Para acabar com essa “montanha-russa processual”, o ministro Luís Roberto Barroso, relator do processo de Marquinho no STF, propôs uma nova interpretação da Constituição de 1988.

Um deputado federal ou senador só deveria ser julgado pelo Supremo, disse Barroso, numa situação: a dos crimes que tenha cometido “no seu cargo” —ou “em função” do seu cargo. 


Outras irregularidades —numa campanha para prefeito, numa diretoria de estatal ou na vida comum— 
continuariam a cargo da primeira instância.

Mais: depois das alegações finais, o processo continuaria no foro especial, mesmo se o acusado deixasse o cargo.

A proposta encontrou simpatia da maioria do Supremo. Mas escondia algumas dificuldades técnicas importantes, levantadas primeiro por Alexandre de Moraes, e depois por Dias Toffoli. 

Na quarta-feira, Toffoli apresentou um longo voto, primeiro para argumentar que restrições ao foro especial não trariam, ao contrário do que se pensa, grandes ganhos no combate à corrupção.

Para cada Sergio Moro, que prende políticos, ninguém garante que não existam dezenas ou centenas de juízes de primeira instância que estão submetidos às oligarquias locais.

De qualquer modo, Toffoli sabia que a tendência era alterar a regra. Desenvolveu então uma alternativa que já tinha sido proposta por Alexandre de Moraes. 

A ideia é que seria dificílimo definir se um crime foi cometido “em razão” de um cargo qualquer, como queria Barroso. Suponha que um deputado dê um soco em alguém, numa discussão política. É crime para a primeira instância ou foi “em razão” do cargo? No fim, o STF teria de interpretar cada caso, atrasando mais o processo.

Melhor decidir que o foro especial se aplica para qualquer crime —mas só se cometido depois de feita a diplomação do parlamentar.

Era ceder bastante na direção da maioria do STF, diminuindo a extensão atual da prerrogativa de foro.

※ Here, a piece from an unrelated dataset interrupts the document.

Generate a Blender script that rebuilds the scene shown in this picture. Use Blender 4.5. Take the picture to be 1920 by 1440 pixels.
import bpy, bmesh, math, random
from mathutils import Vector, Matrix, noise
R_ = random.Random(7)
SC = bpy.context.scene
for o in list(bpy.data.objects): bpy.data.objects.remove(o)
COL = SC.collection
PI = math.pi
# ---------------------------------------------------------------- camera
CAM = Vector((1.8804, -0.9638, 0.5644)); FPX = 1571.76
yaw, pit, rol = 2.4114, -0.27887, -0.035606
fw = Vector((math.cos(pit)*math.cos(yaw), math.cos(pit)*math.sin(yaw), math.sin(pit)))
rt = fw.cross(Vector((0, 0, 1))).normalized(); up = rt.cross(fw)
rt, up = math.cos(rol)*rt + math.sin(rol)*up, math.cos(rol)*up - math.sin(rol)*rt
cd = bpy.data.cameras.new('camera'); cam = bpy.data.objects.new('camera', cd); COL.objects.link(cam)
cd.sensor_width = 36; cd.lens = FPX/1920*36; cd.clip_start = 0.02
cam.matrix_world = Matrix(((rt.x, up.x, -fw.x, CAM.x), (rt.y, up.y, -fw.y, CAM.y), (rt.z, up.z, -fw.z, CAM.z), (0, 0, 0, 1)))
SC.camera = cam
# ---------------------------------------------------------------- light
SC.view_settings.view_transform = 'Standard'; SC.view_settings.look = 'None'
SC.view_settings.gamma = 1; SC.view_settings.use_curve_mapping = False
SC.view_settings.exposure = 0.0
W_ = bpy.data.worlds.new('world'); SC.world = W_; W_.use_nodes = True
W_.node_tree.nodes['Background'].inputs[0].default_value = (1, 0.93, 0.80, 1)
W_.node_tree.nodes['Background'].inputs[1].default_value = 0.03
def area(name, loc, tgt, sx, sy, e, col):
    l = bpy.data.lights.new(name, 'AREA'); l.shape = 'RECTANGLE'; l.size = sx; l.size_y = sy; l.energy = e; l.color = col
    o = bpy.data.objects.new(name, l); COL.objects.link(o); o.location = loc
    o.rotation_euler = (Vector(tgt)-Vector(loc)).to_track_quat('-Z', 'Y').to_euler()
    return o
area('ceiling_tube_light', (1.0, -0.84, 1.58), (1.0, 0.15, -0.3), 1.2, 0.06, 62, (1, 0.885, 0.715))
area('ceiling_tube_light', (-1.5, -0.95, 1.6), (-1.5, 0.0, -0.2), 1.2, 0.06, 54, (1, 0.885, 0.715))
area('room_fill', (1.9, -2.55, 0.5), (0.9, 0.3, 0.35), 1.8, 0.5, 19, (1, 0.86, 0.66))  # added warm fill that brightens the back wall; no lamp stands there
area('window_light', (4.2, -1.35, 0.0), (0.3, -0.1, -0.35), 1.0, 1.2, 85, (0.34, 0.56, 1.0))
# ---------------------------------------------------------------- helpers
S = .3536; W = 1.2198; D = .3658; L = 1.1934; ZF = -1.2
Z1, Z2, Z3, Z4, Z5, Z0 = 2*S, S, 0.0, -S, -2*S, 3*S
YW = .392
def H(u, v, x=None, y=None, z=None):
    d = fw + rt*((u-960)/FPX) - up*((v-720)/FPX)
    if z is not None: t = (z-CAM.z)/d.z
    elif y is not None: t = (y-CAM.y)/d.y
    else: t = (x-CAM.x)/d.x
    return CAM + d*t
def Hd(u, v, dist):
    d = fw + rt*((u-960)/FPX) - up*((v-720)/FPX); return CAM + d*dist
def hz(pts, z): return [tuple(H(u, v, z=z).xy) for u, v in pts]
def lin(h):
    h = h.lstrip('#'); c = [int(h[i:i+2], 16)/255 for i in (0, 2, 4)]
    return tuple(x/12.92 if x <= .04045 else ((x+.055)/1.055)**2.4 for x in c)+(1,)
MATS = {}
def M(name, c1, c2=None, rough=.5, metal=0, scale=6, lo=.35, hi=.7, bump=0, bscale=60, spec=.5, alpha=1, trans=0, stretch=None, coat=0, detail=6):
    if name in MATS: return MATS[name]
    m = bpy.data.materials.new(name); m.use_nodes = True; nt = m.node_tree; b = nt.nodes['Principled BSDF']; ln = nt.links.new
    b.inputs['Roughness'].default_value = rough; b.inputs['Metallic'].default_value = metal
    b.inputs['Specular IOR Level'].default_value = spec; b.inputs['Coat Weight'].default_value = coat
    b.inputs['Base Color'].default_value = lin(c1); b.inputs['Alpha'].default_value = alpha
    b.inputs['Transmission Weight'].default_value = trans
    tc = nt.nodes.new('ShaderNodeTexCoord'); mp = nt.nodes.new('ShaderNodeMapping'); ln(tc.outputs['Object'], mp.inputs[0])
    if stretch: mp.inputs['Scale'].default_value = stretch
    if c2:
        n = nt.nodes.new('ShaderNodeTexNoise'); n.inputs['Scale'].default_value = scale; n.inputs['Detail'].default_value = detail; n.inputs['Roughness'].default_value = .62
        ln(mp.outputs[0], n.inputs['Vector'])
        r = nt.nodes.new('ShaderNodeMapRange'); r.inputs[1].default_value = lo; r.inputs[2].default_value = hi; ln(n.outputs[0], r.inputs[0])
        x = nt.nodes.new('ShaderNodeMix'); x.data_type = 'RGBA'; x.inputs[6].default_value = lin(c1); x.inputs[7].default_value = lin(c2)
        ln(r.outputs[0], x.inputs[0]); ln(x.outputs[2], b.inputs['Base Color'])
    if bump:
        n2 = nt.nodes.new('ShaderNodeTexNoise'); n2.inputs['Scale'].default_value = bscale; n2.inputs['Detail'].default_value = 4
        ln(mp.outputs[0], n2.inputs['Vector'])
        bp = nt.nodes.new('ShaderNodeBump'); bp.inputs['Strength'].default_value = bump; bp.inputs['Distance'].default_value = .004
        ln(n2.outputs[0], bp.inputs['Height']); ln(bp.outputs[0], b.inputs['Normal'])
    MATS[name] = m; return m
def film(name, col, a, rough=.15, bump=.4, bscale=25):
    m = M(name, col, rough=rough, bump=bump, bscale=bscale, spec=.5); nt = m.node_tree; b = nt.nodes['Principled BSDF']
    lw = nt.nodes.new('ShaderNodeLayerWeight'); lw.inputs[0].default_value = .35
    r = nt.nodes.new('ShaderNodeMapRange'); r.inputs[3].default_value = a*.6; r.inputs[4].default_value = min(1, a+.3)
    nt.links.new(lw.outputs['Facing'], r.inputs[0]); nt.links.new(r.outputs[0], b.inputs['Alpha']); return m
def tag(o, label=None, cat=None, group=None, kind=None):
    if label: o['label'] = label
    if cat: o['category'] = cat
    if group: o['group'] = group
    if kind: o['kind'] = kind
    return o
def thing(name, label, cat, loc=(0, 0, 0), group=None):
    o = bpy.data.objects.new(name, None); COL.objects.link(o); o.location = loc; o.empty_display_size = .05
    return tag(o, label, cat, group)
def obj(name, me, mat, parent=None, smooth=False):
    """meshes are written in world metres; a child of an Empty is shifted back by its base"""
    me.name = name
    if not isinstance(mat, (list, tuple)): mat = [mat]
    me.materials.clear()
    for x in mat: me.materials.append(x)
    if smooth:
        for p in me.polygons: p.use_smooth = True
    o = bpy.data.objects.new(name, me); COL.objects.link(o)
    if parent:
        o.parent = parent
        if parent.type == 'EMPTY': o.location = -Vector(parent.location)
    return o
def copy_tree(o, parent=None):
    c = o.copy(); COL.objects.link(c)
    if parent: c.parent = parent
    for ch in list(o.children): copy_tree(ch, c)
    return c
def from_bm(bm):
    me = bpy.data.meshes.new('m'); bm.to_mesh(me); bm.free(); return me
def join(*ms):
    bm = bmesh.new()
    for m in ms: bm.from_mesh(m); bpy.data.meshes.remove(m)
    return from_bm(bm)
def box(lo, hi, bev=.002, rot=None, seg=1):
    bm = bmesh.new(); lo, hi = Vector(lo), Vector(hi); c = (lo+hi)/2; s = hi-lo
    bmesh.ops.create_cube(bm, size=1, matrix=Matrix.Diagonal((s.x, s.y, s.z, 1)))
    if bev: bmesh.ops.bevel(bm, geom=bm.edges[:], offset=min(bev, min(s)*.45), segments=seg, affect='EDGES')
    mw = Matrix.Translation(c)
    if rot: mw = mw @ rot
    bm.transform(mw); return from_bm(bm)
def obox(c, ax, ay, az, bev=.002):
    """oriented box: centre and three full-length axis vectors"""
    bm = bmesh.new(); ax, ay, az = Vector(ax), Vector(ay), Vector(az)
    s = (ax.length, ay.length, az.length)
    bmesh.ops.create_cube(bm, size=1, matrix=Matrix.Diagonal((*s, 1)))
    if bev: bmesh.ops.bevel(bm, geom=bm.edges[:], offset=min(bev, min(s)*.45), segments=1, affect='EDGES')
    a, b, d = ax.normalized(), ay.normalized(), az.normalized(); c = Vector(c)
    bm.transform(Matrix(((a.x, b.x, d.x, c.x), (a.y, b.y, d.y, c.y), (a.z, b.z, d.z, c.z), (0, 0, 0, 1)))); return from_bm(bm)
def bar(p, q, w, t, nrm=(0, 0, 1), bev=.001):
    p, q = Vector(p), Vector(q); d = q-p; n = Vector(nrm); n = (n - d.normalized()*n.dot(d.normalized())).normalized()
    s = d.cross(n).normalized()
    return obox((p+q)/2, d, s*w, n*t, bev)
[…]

O caso de Marquinho Mendes sairia da Suprema Corte, sem os riscos contidos na proposta de Barroso. 

Por exemplo, há a hipótese de um delegado local “plantar” provas de crime comum —sem relação com o cargo— contra um congressista. Adeus, proteção ao mandato eletivo. 

Haveria outras consequências, lembrou Ricardo Lewandowski. O foro não atinge apenas políticos. Pode acontecer de um juiz de primeira instância passar a ser jugado pelo “colega da sala ao lado”, e não por um tribunal superior... 

E como ficam os parlamentares estaduais, prefeitos, autoridades locais? As Constituições de cada 
estado trazem diferentes listas de “privilegiados” em matéria de foro.

Na sessão do dia seguinte (quinta-feira), Toffoli apresentou uma solução para isso: as diferenças dos estados com relação à nova regra seriam consideradas inconstitucionais.Dezesseis mil casos de foro especial cairiam com isso, calculou.

Faltava o voto de Gilmar Mendes. Por mais de duas horas, ele fez a crítica de todo o sistema penal brasileiro, cujos males não dependem da questão do foro. 

Mas acabou concordando com as modificações propostas por Toffoli. Em resumo, era simples: quem comete crime quando está fora do cargo não tem o foro de quem está dentro do cargo. 

A maioria não se convenceu. A proposta de Barroso, que distingue os “tipos de crime” —conforme “relacionados” ao cargo ou não— saiu vencedora, contra a opinião de Dias Toffoli, Alexandre de Moraes, Lewandowski e Gilmar Mendes.